Surprising Findings:

• Attention scaling can hurt latency at small batches (overhead outweighs benefit), while MoE often benefits more steadily—this validates why disaggregation and independent scaling are so powerful.
• Gating on the MoE side, even though it may send a bit more data, wins because it slashes the number and fussiness of tiny messages.
• When expert pools are so large that there’s little replica redundancy (e.g., too many distinct experts on too few GPUs), scheduling gains shrink—scaling MoE instances restores the headroom and the benefits.

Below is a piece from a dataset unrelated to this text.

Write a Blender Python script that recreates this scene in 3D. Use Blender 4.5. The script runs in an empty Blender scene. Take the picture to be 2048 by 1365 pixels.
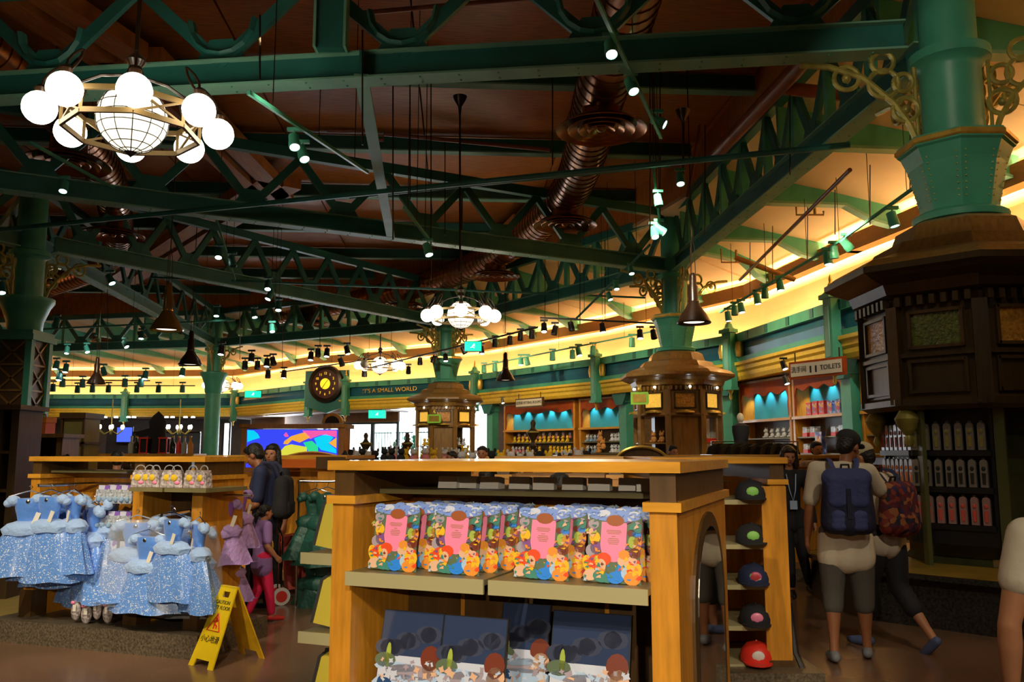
import bpy, bmesh, math, random
from mathutils import Vector, Matrix, Euler
R = math.radians
PI = math.pi
random.seed(7)
SC = bpy.context.scene
COL = SC.collection

# ---------------------------------------------------------------- camera
FPX = 1700.0
TH = math.atan(222.5 / FPX)
CAMZ = 1.5
cam_d = bpy.data.cameras.new('camera')
cam_d.sensor_width = 36.0
cam_d.lens = FPX / 2048 * 36.0
cam_d.clip_end = 200
cam = bpy.data.objects.new('camera', cam_d)
COL.objects.link(cam)
cam.location = (0, 0, CAMZ)
cam.rotation_euler = (PI / 2 + TH, 0, 0)
SC.camera = cam
# ---------------------------------------------------------------- world, exposure
w = bpy.data.worlds.new('world'); SC.world = w; w.use_nodes = True
w.node_tree.nodes['Background'].inputs[0].default_value = (1.0, 0.72, 0.45, 1)
w.node_tree.nodes['Background'].inputs[1].default_value = 0.03
SC.view_settings.view_transform = 'Standard'
SC.view_settings.look = 'None'
SC.view_settings.gamma = 1.0
SC.view_settings.use_curve_mapping = False
SC.view_settings.exposure = 0.3
GLOBE = 9.0      # chandelier globes
COVE = 21.0      # cove strips
SPOT_W = 120.0    # one track spot

# ---------------------------------------------------------------- pixel -> place
_c, _s = math.cos(TH), math.sin(TH)
def ray(u, v):
    dx = (u - 1024) / FPX; dz = (682.5 - v) / FPX
    return Vector((dx, _c - dz * _s, _s + dz * _c))
def at(u, v, Y):
    r = ray(u, v); k = Y / r.y
    return Vector((r.x * k, Y, CAMZ + r.z * k))
def hz(u, v, h):
    r = ray(u, v); k = (h - CAMZ) / r.z
    return Vector((r.x * k, r.y * k, h))

# ---------------------------------------------------------------- materials
def mat(name, col, rough=0.6, metal=0.0, noise=0.0, scale=8.0, emit=0.0, ecol=None, spec=0.5, bump=0.0, coat=0.0, alpha=1.0, trans=0.0, grain=None, sheen=0.0):
    m = bpy.data.materials.new(name); m.use_nodes = True
    nt = m.node_tree; b = nt.nodes['Principled BSDF']
    c4 = (col[0], col[1], col[2], 1)
    b.inputs['Base Color'].default_value = c4
    b.inputs['Roughness'].default_value = rough
    b.inputs['Metallic'].default_value = metal
    b.inputs['Specular IOR Level'].default_value = spec
    b.inputs['Coat Weight'].default_value = coat
    b.inputs['Alpha'].default_value = alpha
    b.inputs['Transmission Weight'].default_value = trans
    b.inputs['Sheen Weight'].default_value = sheen
    if emit:
        e = ecol or col
        b.inputs['Emission Color'].default_value = (e[0], e[1], e[2], 1)
        b.inputs['Emission Strength'].default_value = emit
    if noise or bump or grain:
        tc = nt.nodes.new('ShaderNodeTexCoord')
        src = tc.outputs['Object']
        if grain:
            mp = nt.nodes.new('ShaderNodeMapping'); mp.inputs['Scale'].default_value = grain
            nt.links.new(src, mp.inputs[0]); src = mp.outputs[0]
        n = nt.nodes.new('ShaderNodeTexNoise'); n.inputs['Scale'].default_value = scale
        n.inputs['Detail'].default_value = 5
        nt.links.new(src, n.inputs['Vector'])
        if noise:
            mx = nt.nodes.new('ShaderNodeMix'); mx.data_type = 'RGBA'
            mr = nt.nodes.new('ShaderNodeMapRange')
            mr.inputs[1].default_value = 0.3; mr.inputs[2].default_value = 0.7
            nt.links.new(n.outputs['Fac'], mr.inputs[0])
            nt.links.new(mr.outputs[0], mx.inputs[0])
            mx.inputs[6].default_value = tuple(max(0, x * (1 - noise)) for x in col) + (1,)
            mx.inputs[7].default_value = tuple(min(1, x * (1 + noise)) for x in col) + (1,)
            nt.links.new(mx.outputs[2], b.inputs['Base Color'])
        if bump:
            bp = nt.nodes.new('ShaderNodeBump'); bp.inputs['Strength'].default_value = bump
            bp.inputs['Distance'].default_value = 0.02
            nt.links.new(n.outputs['Fac'], bp.inputs['Height'])
            nt.links.new(bp.outputs[0], b.inputs['Normal'])
    return m

def ramp_mat(name, cols, scale=6.0, rough=0.6, tex='VORONOI', mapping=None, emit=0.0, metal=0.0, bump=0.0):
    """patches of several colours (printed or patterned surfaces)"""
    m = bpy.data.materials.new(name); m.use_nodes = True
    nt = m.node_tree; b = nt.nodes['Principled BSDF']
    b.inputs['Roughness'].default_value = rough; b.inputs['Metallic'].default_value = metal
    tc = nt.nodes.new('ShaderNodeTexCoord'); src = tc.outputs['Object']
    if mapping:
        mp = nt.nodes.new('ShaderNodeMapping'); mp.inputs['Scale'].default_value = mapping
        nt.links.new(src, mp.inputs[0]); src = mp.outputs[0]
    if tex == 'VORONOI':
        t = nt.nodes.new('ShaderNodeTexVoronoi'); t.inputs['Scale'].default_value = scale
        nt.links.new(src, t.inputs['Vector'])
        sp = nt.nodes.new('ShaderNodeSeparateColor'); nt.links.new(t.outputs['Color'], sp.inputs[0]); fac = sp.outputs[0]
    else:
        t = nt.nodes.new('ShaderNodeTexNoise'); t.inputs['Scale'].default_value = scale; t.inputs['Detail'].default_value = 4
        nt.links.new(src, t.inputs['Vector']); fac = t.outputs['Fac']
    cr = nt.nodes.new('ShaderNodeValToRGB'); cr.color_ramp.interpolation = 'CONSTANT' if tex == 'VORONOI' else 'LINEAR'
    n = len(cols)
    lo, hi = (0.0, 1.0) if tex == 'VORONOI' else (0.3, 0.7)
    while len(cr.color_ramp.elements) < n: cr.color_ramp.elements.new(0.5)
    for i, cc in enumerate(cols):
        cr.color_ramp.elements[i].position = lo + (hi - lo) * i / (n if tex == 'VORONOI' else n - 1)
        cr.color_ramp.elements[i].color = (cc[0], cc[1], cc[2], 1)
    nt.links.new(fac, cr.inputs[0]); nt.links.new(cr.outputs[0], b.inputs['Base Color'])
    if emit:
        nt.links.new(cr.outputs[0], b.inputs['Emission Color']); b.inputs['Emission Strength'].default_value = emit
    if bump:
        bp = nt.nodes.new('ShaderNodeBump'); bp.inputs['Strength'].default_value = bump; bp.inputs['Distance'].default_value = 0.01
        nt.links.new(fac, bp.inputs['Height']); nt.links.new(bp.outputs[0], b.inputs['Normal'])
    return m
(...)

Limitations (be specific):

• If your workload runs at very large batch sizes where MoE becomes compute-bound, balancing activated experts matters less.
• When expert pools are huge and there’s no room for replicas, the scheduler has limited wiggle room; you may need to scale out MoE GPUs first.
• Networks without strong intra-node bandwidth (e.g., no NVLink) or with very constrained interconnects may see smaller gains from two-phase communication.
• Highly static, predictable traffic reduces the advantage of fine-grained autoscaling.
• The placement heuristic depends on recent activation/co-activation stats; if patterns shift abruptly, it may take a reconfiguration cycle to catch up.

Required Resources:

• Multi-GPU nodes with fast intra-node links (e.g., NVLink) and high-speed interconnects (e.g., InfiniBand with GPUDirect RDMA via UCX).
• Ability to run GPU kernels for scheduling and to collect activation statistics periodically.
• A control plane to scale attention and MoE instances independently.

When NOT to Use:

• Small or single-GPU models that fit comfortably on one device; monolithic is simpler and fine.
• Extremely compute-bound scenarios (very large batches) where communication and memory-bound behavior aren’t dominant.
• Ultra-tight environments without room for expert replicas and with very weak networking.

Open Questions:

• Best ways to combine this with prefill/decoding disaggregation and pipeline micro-batching for even higher goodput.
• Smarter, possibly learning-based placement and replication that adapts faster to shifting popularity and co-activation.
• Robustness under heterogeneous hardware pools and fault tolerance when GPUs join/leave frequently.
• Fairness and isolation in multi-tenant settings where different apps share experts or GPUs.
• Integrating and co-tuning with emerging GPU communication libraries to squeeze even more latency out.

Three-sentence summary: Janus separates attention and experts into their own GPU pools, talks between them using an adaptive two-phase scheme, and balances expert activations with a microsecond GPU scheduler. It also replicates hot experts and spreads co-activated ones apart, while independently autoscaling both sides to meet per-token latency SLOs at lower cost. The result is up to 3.9× higher throughput per GPU than strong baselines with SLO attainment and about 25% GPU savings on dynamic traces.

Main achievement: Showing that careful disaggregation plus communication bundling and activation-balanced scheduling can turn memory-bound MoE layers from a bottleneck into a well-balanced, scalable service.

Future directions: Combine with prefill/decoding disaggregation and micro-batching, add learning-based replication/placement, and extend to heterogeneous clusters and even faster data planes.

Why remember this: The simple idea—separate different kinds of work, send fewer bigger messages, and keep the load even—translates into real, measurable wins: faster responses, fewer GPUs, and a smoother user experience.